Further, the claimed subject matter is implemented as a method, apparatus, or article of manufacture using standard programming or engineering techniques to produce software, firmware, hardware, or any combination thereof to control a computer to implement the disclosed subject matter. The term “article of manufacture” as used herein is intended to encompass a computer program accessible from any computer-readable device, carrier, or media. Of course, many modifications may be made to this configuration without departing from the scope or spirit of the claimed subject matter.

Although the subject matter has been described in language specific to structural features or methodological acts, it is to be understood that the subject matter of the appended claims is not necessarily limited to the specific features or acts described above. Rather, the specific features and acts described above are disclosed as example aspects.

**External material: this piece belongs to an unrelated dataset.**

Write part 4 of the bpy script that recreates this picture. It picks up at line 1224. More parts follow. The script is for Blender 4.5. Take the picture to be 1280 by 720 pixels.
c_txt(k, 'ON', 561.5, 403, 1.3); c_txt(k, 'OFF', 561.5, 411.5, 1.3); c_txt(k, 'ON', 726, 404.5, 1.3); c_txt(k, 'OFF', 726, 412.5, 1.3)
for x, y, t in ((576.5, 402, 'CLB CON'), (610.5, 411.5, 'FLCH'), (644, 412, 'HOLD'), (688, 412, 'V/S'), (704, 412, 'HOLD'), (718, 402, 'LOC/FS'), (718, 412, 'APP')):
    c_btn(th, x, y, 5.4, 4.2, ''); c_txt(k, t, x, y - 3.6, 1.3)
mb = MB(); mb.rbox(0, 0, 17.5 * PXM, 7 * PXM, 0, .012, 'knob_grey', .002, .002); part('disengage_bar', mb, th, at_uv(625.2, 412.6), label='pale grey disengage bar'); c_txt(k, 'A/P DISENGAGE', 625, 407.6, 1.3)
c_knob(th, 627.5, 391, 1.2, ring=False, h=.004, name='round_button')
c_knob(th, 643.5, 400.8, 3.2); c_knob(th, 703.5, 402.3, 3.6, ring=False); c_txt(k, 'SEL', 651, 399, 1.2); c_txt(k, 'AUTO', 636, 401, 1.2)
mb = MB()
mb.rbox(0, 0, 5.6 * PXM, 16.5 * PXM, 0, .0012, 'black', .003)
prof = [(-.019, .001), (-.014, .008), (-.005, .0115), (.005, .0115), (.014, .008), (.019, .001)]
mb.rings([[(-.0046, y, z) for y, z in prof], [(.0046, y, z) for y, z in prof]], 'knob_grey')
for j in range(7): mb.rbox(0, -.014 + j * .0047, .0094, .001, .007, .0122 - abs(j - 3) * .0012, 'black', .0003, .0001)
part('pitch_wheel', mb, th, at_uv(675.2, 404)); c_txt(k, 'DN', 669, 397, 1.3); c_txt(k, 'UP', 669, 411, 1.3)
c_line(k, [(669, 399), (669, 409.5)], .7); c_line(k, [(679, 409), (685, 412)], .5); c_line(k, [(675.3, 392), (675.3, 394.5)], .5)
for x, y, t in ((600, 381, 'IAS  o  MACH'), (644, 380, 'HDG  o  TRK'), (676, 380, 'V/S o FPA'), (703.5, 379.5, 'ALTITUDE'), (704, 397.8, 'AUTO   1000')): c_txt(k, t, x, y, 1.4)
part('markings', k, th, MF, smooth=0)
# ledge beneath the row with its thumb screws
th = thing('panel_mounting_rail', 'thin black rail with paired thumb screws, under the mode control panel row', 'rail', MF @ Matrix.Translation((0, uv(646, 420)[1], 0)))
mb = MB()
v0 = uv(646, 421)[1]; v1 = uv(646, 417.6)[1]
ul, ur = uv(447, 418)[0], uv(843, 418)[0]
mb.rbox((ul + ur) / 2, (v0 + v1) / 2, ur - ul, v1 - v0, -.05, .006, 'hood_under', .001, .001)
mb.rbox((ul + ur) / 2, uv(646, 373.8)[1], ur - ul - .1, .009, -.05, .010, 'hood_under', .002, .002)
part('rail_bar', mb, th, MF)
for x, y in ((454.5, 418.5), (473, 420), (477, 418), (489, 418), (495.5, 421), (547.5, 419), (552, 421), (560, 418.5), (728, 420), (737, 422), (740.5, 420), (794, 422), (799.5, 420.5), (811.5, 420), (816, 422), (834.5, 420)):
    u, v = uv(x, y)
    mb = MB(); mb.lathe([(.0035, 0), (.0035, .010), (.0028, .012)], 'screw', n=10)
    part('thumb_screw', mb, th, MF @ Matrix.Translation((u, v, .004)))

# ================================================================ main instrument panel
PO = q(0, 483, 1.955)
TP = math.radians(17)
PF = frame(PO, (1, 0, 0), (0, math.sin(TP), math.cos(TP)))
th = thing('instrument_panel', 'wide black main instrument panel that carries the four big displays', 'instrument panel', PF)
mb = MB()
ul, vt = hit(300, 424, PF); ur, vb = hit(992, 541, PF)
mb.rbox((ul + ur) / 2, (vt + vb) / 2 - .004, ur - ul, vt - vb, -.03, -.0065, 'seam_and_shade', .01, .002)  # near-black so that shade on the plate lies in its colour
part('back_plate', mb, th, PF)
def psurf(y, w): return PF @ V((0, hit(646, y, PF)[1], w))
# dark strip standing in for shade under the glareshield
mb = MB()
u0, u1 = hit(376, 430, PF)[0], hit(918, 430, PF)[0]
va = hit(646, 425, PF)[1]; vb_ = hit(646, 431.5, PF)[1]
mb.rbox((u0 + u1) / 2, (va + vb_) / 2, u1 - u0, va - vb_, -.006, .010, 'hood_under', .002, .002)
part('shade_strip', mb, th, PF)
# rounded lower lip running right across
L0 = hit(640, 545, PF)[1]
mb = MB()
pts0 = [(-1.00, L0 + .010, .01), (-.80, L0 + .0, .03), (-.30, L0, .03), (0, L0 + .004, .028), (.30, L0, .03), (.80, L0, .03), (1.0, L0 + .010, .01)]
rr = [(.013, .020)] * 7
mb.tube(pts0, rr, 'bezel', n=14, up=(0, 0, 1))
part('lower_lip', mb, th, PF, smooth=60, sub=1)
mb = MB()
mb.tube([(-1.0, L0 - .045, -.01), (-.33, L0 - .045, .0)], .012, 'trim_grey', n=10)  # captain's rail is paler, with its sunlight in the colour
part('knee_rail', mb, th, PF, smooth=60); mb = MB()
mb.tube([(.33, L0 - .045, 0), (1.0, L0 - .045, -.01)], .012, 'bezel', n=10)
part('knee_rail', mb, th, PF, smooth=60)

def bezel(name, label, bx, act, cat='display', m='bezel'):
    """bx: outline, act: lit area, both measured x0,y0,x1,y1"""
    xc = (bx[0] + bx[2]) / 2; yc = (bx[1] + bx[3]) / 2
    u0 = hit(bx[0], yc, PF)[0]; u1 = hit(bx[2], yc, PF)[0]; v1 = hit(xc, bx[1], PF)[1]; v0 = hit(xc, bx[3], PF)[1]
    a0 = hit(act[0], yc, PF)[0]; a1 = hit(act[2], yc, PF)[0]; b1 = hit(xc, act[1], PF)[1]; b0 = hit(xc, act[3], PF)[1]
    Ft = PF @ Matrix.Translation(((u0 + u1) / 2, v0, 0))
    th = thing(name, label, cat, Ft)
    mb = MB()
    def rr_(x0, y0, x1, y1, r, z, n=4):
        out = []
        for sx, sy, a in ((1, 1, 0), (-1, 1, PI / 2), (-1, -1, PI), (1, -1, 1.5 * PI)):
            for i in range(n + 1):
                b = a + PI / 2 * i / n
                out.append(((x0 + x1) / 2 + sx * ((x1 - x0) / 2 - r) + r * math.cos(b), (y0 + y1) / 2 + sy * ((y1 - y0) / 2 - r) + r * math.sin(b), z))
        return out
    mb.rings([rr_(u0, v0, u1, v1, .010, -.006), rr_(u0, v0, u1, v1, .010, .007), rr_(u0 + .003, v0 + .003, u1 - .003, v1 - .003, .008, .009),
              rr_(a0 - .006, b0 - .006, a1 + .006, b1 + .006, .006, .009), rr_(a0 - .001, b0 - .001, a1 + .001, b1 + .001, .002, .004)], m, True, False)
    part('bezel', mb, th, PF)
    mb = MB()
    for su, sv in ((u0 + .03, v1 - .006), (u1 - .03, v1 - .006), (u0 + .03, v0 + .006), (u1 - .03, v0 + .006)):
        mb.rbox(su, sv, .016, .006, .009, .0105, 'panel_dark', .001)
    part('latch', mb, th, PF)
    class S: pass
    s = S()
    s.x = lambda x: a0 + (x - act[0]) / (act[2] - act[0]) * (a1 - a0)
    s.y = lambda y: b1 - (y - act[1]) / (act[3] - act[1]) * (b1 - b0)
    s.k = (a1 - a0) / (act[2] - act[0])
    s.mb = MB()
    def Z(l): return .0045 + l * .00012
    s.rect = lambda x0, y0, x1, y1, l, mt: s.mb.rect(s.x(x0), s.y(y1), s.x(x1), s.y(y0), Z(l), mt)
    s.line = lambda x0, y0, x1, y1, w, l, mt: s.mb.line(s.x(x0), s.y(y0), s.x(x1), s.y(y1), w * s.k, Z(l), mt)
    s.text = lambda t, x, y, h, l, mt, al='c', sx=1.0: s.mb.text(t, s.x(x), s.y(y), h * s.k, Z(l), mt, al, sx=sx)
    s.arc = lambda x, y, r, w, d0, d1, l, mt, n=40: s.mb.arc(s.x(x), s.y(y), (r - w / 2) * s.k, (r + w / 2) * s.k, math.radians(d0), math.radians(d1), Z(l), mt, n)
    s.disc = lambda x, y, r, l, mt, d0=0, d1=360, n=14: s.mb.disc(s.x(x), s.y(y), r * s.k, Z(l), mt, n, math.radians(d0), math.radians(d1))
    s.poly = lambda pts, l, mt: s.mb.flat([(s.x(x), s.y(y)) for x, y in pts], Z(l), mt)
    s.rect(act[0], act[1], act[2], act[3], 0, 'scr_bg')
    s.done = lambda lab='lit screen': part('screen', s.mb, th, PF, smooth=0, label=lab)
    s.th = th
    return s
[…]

Various operations of aspects are provided herein. The order in which one or more or all of the operations are described should not be construed as to imply that these operations are necessarily order dependent. Alternative ordering will be appreciated based on this description. Further, not all operations may necessarily be present in each aspect provided herein.

As used in this application, “or” is intended to mean an inclusive “or” rather than an exclusive “or”. Further, an inclusive “or” may include any combination thereof (e.g., A, B, or any combination thereof). In addition, “a” and “an” as used in this application are generally construed to mean “one or more” unless specified otherwise or clear from context to be directed to a singular form. Additionally, at least one of A and B and/or the like generally means A or B or both A and B. Further, to the extent that “includes”, “having”, “has”, “with”, or variants thereof are used in either the detailed description or the claims, such terms are intended to be inclusive in a manner similar to the term “comprising”.

Further, unless specified otherwise, “first”, “second”, or the like are not intended to imply a temporal aspect, a spatial aspect, an ordering, etc. Rather, such terms are merely used as identifiers, names, etc. for features, elements, items, etc. For example, a first channel and a second channel generally correspond to channel A and channel B or two different or two identical channels or the same channel. Additionally, “comprising”, “comprises”, “including”, “includes”, or the like generally means comprising or including, but not limited to.

It will be appreciated that various of the above-disclosed and other features and functions, or alternatives or varieties thereof, may be desirably combined into many other different systems or applications. Also, that various presently unforeseen or unanticipated alternatives, modifications, variations, or improvements therein may be subsequently made by those skilled in the art which are also intended to be encompassed by the following claims.